[start Material]
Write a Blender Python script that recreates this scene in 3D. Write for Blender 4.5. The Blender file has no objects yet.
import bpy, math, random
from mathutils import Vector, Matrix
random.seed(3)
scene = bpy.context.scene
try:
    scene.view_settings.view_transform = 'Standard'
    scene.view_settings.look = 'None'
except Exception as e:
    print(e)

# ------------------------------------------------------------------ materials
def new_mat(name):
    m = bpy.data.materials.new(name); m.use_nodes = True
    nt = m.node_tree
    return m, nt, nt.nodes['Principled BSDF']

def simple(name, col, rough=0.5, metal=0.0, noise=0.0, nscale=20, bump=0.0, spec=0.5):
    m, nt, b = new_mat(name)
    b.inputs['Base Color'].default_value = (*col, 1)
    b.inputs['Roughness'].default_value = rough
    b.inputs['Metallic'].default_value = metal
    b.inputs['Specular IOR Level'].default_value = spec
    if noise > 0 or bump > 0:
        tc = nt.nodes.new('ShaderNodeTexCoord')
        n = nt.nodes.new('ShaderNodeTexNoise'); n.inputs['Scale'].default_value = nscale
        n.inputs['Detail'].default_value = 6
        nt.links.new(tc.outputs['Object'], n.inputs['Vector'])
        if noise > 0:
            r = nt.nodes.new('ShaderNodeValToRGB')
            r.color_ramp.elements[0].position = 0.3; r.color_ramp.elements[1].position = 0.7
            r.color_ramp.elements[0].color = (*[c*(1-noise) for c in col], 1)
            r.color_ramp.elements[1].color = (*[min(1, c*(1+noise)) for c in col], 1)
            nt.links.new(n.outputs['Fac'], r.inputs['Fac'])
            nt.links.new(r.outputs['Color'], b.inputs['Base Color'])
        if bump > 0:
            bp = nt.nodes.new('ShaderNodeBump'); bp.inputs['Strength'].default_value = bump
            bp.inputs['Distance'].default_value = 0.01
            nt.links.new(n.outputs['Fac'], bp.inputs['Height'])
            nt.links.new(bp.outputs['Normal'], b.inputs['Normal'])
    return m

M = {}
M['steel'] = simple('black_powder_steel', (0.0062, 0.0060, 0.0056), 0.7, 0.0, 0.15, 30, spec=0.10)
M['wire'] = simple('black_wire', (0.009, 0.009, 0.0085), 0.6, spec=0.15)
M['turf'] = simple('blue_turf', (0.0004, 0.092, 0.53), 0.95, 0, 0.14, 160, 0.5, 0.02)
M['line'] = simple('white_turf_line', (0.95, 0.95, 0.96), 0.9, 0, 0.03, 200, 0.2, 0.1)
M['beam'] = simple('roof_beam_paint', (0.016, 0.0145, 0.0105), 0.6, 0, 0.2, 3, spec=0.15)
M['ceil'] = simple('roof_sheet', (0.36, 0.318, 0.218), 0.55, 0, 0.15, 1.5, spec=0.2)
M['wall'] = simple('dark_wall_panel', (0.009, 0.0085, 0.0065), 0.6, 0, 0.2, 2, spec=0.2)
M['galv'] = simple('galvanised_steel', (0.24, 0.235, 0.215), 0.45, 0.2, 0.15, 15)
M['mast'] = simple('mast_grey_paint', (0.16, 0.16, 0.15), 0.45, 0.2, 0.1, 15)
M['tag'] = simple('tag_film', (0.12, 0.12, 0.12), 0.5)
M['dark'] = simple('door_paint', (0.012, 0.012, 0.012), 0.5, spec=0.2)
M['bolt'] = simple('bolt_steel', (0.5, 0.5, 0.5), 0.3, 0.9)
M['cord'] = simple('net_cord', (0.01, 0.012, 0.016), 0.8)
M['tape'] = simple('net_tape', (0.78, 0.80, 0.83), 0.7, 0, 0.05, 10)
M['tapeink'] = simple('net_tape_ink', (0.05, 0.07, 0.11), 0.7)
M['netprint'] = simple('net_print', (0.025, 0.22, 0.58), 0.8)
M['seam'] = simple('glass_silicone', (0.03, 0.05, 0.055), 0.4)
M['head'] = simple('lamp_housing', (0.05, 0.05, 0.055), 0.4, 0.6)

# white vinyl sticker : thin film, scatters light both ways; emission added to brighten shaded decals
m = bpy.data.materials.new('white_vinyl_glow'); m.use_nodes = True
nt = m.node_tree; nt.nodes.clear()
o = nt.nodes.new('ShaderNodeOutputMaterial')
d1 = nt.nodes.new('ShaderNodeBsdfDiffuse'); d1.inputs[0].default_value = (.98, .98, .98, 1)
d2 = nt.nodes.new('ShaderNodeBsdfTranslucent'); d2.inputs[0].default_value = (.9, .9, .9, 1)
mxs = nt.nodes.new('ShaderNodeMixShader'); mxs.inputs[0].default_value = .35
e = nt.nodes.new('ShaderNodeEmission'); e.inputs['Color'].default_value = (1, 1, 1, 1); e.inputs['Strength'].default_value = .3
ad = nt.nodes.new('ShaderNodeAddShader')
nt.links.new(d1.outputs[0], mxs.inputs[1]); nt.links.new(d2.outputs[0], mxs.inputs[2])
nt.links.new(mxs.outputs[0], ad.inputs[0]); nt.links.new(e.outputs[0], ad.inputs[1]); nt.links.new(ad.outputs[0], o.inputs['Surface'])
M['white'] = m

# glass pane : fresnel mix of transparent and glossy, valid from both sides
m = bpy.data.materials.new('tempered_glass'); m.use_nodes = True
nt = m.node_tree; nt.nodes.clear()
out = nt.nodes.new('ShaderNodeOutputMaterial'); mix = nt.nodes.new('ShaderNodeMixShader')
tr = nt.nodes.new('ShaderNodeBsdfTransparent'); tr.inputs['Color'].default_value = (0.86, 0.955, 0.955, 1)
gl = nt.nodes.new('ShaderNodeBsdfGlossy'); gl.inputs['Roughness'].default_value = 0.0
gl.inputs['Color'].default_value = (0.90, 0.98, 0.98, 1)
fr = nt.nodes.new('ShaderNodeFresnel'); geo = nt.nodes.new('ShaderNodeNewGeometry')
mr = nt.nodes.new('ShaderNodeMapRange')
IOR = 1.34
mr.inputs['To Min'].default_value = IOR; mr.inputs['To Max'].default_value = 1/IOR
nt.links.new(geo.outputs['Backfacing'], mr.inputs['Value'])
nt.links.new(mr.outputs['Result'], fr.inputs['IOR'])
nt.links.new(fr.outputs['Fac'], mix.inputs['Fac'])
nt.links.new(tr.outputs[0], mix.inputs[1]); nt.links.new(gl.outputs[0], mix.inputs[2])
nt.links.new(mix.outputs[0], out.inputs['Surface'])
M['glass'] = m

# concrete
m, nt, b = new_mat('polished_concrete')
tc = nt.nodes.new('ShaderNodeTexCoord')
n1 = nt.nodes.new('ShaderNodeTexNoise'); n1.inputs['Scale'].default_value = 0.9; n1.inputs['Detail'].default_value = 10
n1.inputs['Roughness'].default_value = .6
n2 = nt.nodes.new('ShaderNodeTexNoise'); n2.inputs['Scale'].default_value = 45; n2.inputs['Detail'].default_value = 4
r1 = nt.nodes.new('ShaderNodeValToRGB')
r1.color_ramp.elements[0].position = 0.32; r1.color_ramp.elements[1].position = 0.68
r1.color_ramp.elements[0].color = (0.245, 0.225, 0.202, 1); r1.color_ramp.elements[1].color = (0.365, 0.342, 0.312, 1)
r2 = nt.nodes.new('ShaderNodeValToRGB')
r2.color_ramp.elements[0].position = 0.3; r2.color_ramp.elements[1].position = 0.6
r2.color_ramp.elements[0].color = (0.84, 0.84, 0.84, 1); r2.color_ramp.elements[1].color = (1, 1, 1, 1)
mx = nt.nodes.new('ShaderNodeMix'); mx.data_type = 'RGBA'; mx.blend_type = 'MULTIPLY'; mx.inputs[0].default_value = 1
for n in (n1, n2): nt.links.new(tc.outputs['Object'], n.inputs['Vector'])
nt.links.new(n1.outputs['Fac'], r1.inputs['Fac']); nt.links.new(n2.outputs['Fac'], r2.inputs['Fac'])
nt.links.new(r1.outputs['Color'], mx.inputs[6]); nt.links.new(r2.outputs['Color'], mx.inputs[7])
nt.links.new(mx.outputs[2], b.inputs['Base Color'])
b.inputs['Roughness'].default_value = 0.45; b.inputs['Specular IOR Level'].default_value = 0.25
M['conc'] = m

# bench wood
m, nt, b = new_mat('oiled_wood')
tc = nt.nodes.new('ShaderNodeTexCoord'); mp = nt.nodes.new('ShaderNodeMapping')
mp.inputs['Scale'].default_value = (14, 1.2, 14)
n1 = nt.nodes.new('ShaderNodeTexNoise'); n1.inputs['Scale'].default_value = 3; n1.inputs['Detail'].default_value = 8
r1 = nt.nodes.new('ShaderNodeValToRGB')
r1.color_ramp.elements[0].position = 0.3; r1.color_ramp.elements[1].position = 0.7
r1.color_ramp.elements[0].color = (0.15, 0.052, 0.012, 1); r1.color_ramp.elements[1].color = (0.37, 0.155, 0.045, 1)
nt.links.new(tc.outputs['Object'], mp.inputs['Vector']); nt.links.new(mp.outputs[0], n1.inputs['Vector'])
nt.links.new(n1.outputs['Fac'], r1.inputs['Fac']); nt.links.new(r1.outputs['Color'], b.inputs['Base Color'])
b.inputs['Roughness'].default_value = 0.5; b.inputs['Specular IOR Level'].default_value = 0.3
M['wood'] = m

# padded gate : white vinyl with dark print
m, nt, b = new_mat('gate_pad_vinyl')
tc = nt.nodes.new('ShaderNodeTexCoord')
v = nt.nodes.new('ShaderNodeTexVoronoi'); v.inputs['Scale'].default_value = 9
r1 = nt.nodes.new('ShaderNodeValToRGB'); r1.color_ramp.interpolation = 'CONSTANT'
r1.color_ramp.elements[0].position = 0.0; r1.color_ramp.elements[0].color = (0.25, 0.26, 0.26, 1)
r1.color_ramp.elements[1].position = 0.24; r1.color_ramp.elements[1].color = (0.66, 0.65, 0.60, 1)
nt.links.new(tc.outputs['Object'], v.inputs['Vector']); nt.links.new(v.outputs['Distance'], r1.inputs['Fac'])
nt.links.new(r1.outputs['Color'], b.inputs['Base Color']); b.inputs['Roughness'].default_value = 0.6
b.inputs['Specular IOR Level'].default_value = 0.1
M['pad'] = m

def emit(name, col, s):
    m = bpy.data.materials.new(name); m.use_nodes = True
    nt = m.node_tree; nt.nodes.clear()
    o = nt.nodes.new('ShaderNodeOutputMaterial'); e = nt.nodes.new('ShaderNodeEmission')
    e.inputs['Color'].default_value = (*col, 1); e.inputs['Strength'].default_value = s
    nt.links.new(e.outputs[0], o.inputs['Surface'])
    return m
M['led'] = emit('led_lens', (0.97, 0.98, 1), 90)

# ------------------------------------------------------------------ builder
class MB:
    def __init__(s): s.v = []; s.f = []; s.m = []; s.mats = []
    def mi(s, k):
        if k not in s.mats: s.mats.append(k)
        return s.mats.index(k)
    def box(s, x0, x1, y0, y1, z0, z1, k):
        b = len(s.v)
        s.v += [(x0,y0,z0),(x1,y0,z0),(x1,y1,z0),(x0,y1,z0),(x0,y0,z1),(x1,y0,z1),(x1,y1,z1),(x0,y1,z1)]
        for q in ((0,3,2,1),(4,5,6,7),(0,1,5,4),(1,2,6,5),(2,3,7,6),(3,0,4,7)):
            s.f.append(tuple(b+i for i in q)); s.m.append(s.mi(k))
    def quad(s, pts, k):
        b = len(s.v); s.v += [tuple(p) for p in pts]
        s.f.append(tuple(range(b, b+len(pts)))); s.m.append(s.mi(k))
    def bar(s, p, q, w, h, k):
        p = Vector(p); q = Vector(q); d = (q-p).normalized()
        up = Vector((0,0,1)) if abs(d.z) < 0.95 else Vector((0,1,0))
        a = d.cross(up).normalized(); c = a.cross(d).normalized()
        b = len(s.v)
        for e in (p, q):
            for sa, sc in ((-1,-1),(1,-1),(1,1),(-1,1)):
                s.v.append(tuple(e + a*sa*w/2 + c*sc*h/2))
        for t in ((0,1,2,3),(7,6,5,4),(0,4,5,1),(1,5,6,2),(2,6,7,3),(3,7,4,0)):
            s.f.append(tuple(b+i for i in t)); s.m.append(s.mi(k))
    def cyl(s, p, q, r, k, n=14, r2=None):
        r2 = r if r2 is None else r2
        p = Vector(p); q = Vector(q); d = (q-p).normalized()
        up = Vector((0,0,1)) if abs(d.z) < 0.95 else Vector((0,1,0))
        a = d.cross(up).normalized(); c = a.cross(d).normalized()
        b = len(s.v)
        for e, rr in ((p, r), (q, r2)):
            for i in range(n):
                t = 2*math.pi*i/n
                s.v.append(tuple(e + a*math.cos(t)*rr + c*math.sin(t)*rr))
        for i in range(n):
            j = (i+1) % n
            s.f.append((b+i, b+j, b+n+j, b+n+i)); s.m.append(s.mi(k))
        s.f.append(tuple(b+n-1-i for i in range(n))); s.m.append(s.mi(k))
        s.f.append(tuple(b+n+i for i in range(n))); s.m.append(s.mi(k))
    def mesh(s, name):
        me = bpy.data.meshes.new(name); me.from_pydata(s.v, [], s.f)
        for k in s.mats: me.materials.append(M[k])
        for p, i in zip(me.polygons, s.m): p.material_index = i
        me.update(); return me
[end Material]
_What you have to do_.
The required output is an exact reproduction of the lines starting at the one that contains "ad.inputs[1]); nt.links.new(ad.outputs[0], o.inputs['Surface'])" and ending at the one that contains "M['white'] = m". Both boundary lines belong to it.

_Written response_.
nt.links.new(mxs.outputs[0], ad.inputs[0]); nt.links.new(e.outputs[0], ad.inputs[1]); nt.links.new(ad.outputs[0], o.inputs['Surface'])
M['white'] = m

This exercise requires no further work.